これと並行して、チームは念願だった屋外ユニットの自社開発にも着手していました。私自身とチームメンバーの20年以上の経験を頼りに、私たちは西安と成都のR&Dチームにシングルボード設計のソリューションを提案しました。これによって、製品性能と製造のしやすさの点で競合製品をしのぐことができますが、技術的な難易度は上がるため、R&Dチームには高い要求が課せられます。

3か所に点在したチーム間でのメールや電話、対面での長く激しい議論を経て、最終的にこの試みは成功し、マイクロ波屋外ユニットを完全な自社製品として発売することができました。XMCシリーズというこの製品の名称はExtreme Modulation Capacityの略ですが、私にはこの共同イノベーションを生み出した「Xi’an(西安)、Milan(ミラノ)、Chengdu(成都)」の頭文字のように見えてなりません。いまやファーウェイのマイクロ波屋外ユニットは業界をリードする製品となり、市場シェアも群を抜いて1位となっています。

イタリア人も中国人もプラグマティスト

ファーウェイに入社して以来、中国企業で働く西洋人として文化の違いにどうやって適応しているのか、と何度も尋ねられてきましたが、何も特別なことをする必要はないと思います。どんな企業であれ、会社の価値観、リーダーたちの働き方やマネジメントのスタイルを理解し、そこで自分にはどんな貢献ができるかを考えればよいだけです。

私が入社したころ、ファーウェイはまだ子どものようでした。規模は大きいものの、プロセスやシステムなどいろいろな点で成熟しているとは言えませんでした。不平を漏らす同僚も多く、「なぜ君は文句を言わないんだ?」と聞かれることもありましたが、私はこう答えていました。「われわれは問題を見つけ、提案をし、解決するために雇われているんだ。どんな会社も成長につれていろいろな問題にぶつかるが、ファーウェイも同じだ。問題がなければ、われわれがここにいる意味もないだろう?」と。
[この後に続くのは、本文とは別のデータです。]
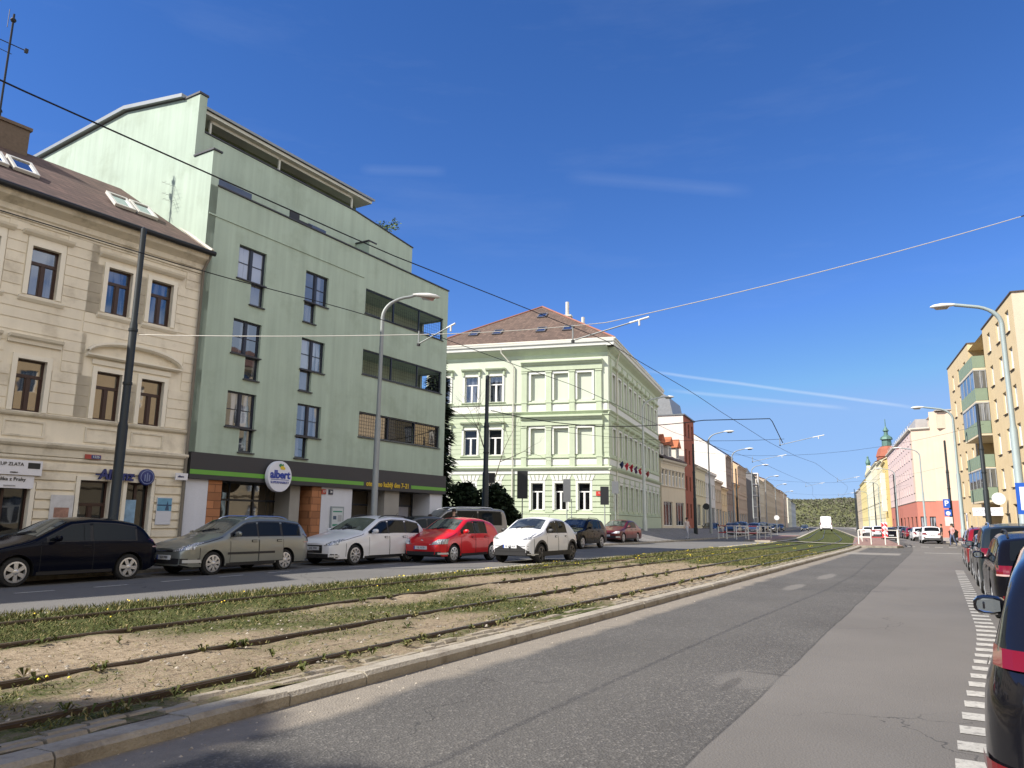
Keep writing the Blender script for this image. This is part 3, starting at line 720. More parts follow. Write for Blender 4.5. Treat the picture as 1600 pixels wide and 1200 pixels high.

背景にある文化や考え方を理解することも重要です。私はチームの現地採用メンバーには、中国人の同僚をよりよく理解するために中国語の基礎を学ぶこと、中華料理を食べることを推奨しています。言葉を流暢に話せる必要はありません。それよりも、人を理解することが大切です。

イタリア人も中国人も、目標達成のために、現実的で割り切った解決法を見つけ出すプラグマティストという点では共通していると思います。出自や文化の違いに関係なく、必要とされていることを成し遂げさえすれば、互いに受け入れあえるのです。

「どんなサポートが必要ですか?」

本社の幹部は、これまで経験したことのないような多大なサポートをしてくれます。ふつう上級幹部に会うときには報告を求められるものですが、私は入社後初めての本社出張で上級幹部たちから「どんなサポートが必要ですか?」と聞かれ、とても感銘を受けました。その2時間後には、幹部に私のサポートを任された同僚たちから電話が飛び込み始めたのです。その後も本社へ行くたびに彼らは毎回私と話す時間を作り、最後には「どんなサポートが必要ですか?」と聞いてくれます。

いまでも私は自分がラッキーだと思っています。こんなにすばらしいチームとともに、業界をリードする研究をし、新しいアイデアを生み出して貢献できるというのは、本当に幸運です。1から立ち上げて成長を続けているミラノ研究センターは、まるで我が子、自分の一部のようです。これから先もたくさんのチャンスが待ち受けていると思うと、いまもわくわくしています。